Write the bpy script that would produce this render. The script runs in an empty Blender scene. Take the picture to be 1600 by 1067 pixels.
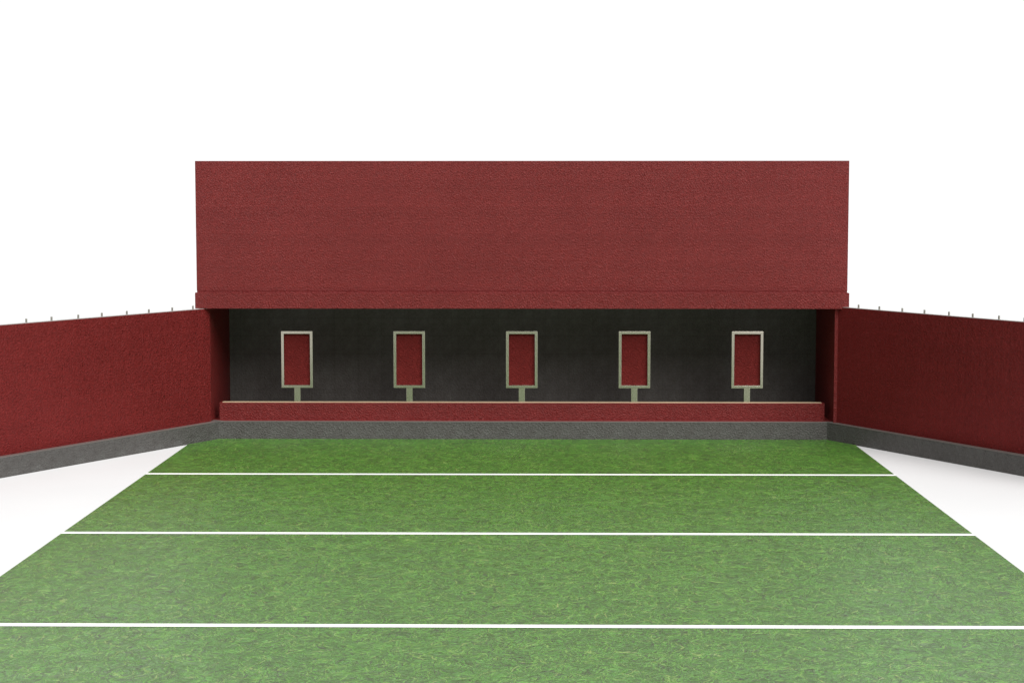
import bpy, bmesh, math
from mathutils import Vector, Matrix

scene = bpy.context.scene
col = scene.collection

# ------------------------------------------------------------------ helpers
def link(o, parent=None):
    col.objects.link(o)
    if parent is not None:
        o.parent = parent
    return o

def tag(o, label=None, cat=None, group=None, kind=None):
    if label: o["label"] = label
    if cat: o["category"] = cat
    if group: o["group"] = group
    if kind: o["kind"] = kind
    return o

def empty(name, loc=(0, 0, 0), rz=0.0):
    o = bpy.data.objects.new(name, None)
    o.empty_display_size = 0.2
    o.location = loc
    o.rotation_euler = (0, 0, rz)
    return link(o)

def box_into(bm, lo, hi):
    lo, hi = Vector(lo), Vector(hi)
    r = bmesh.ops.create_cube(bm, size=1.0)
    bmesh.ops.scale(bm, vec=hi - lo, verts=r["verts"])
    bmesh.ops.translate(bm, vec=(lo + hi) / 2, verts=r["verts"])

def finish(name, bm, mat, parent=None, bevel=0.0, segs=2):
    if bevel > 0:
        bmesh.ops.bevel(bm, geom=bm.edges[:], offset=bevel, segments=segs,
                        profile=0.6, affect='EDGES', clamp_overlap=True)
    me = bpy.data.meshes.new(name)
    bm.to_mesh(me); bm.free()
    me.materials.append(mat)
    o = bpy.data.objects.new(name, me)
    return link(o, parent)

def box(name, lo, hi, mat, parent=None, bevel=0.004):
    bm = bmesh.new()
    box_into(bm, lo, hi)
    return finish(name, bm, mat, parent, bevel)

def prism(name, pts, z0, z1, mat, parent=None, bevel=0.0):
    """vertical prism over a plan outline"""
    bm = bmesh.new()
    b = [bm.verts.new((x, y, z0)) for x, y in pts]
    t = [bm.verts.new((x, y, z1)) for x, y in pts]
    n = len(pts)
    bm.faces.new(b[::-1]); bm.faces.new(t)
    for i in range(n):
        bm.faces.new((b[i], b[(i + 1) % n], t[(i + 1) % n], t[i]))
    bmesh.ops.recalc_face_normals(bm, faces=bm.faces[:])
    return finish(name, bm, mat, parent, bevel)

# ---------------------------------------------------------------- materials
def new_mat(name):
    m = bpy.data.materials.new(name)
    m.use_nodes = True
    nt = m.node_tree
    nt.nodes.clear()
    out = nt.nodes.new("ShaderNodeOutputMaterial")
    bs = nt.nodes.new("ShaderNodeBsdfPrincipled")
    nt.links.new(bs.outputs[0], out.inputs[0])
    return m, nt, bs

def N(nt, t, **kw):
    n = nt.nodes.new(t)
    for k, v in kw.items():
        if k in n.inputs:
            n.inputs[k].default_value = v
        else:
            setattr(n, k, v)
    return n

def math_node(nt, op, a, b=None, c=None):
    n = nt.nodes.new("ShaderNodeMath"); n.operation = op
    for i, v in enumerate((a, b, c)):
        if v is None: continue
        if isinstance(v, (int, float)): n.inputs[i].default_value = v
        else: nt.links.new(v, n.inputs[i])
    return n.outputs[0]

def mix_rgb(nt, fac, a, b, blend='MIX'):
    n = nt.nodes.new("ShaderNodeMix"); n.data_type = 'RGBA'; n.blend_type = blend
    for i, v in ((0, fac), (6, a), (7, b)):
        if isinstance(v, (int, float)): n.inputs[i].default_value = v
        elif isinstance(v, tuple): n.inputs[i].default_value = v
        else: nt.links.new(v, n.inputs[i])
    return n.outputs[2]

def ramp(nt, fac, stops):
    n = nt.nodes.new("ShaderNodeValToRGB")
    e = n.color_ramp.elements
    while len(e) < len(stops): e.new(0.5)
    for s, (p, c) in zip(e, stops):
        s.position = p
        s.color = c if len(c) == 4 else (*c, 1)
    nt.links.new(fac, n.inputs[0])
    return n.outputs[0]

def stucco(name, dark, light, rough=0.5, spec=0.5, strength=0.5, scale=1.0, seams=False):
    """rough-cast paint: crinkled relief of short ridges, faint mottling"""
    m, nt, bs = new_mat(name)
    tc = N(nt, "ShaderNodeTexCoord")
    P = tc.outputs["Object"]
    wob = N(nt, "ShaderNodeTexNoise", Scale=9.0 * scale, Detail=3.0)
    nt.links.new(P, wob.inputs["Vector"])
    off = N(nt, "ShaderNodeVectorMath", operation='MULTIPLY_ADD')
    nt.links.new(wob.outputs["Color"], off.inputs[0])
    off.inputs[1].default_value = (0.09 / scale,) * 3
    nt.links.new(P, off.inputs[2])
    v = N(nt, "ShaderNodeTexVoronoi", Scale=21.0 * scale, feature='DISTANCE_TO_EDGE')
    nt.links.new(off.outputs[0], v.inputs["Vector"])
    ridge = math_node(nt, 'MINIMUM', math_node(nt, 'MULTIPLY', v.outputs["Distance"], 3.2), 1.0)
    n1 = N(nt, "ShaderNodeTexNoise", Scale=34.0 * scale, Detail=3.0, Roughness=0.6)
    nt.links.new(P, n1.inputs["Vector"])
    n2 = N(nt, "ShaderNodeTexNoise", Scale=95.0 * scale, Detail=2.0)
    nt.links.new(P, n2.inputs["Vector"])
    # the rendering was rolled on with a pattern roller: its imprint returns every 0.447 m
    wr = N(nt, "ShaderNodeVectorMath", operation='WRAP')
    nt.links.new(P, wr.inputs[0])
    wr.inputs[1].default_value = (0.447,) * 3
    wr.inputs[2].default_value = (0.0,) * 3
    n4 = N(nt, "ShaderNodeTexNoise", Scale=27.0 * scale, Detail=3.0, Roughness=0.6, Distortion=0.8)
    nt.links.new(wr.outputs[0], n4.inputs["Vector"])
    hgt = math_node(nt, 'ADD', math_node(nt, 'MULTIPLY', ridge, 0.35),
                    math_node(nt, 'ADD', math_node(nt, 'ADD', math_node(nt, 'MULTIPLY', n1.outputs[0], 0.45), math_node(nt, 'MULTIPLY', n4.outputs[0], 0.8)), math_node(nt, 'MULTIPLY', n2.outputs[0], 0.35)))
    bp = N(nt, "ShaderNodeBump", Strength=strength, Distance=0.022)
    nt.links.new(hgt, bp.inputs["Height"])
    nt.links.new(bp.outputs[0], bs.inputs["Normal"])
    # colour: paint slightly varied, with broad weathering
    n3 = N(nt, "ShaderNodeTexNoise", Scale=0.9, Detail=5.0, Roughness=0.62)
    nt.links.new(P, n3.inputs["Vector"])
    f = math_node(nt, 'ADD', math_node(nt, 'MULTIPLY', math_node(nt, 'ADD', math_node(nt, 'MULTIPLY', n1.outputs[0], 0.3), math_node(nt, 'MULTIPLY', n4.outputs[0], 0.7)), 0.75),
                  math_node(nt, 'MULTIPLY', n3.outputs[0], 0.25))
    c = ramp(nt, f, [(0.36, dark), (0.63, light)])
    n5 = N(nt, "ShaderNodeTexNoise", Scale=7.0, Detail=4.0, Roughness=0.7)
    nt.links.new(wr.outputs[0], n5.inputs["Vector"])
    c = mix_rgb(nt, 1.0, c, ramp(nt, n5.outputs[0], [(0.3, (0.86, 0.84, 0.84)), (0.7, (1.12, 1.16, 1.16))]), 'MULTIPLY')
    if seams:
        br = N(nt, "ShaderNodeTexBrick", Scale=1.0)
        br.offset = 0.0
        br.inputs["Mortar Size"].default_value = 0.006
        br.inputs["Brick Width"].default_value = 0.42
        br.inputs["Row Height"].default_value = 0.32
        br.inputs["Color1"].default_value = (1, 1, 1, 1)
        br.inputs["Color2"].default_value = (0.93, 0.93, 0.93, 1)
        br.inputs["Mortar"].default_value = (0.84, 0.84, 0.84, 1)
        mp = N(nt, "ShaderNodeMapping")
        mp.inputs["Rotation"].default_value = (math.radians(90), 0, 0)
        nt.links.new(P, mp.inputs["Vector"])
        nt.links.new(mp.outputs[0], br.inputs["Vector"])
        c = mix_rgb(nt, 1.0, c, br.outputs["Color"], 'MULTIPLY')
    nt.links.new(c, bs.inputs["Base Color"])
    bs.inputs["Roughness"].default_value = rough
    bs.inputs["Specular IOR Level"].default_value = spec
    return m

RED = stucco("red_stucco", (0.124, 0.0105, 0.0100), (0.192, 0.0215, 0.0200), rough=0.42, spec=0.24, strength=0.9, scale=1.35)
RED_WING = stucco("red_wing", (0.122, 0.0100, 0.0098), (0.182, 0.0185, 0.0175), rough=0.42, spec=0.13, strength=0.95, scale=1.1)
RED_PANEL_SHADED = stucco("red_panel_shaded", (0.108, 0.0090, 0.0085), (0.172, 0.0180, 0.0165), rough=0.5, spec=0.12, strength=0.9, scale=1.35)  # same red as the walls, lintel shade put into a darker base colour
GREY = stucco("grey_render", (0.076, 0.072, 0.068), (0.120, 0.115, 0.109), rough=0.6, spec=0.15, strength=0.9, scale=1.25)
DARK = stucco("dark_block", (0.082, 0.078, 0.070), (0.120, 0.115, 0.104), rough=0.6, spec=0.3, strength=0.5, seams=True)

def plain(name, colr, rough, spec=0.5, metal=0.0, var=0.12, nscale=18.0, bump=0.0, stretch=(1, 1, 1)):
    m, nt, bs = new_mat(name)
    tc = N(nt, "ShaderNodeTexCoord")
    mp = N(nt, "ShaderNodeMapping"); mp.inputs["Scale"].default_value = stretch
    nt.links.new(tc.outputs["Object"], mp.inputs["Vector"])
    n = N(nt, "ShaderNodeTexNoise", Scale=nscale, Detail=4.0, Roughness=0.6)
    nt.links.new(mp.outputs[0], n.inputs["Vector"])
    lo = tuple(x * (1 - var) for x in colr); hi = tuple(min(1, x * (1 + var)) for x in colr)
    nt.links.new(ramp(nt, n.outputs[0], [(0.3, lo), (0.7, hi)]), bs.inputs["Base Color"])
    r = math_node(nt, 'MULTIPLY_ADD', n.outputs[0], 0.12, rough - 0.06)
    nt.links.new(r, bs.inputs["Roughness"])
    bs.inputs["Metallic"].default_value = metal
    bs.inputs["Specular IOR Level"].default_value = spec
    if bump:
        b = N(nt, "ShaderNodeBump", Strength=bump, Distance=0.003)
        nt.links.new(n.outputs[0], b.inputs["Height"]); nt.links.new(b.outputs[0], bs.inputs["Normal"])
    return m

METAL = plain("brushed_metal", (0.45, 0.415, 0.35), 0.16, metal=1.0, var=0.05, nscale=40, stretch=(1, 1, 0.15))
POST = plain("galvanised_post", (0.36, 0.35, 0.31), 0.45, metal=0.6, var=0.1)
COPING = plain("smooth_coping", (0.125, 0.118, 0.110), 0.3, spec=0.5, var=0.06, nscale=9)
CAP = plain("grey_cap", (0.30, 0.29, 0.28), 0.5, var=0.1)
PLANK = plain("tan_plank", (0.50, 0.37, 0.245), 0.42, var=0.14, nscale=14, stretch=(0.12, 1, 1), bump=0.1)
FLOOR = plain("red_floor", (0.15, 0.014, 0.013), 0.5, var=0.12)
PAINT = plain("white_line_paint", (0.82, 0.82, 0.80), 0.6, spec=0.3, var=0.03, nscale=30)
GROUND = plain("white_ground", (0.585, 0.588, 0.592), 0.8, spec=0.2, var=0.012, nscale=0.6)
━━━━
*GIVEN EXERCISE:* Give the number of lines above that hold the word "scene", and nothing more.

*PROBLEM SOLUTION:* 3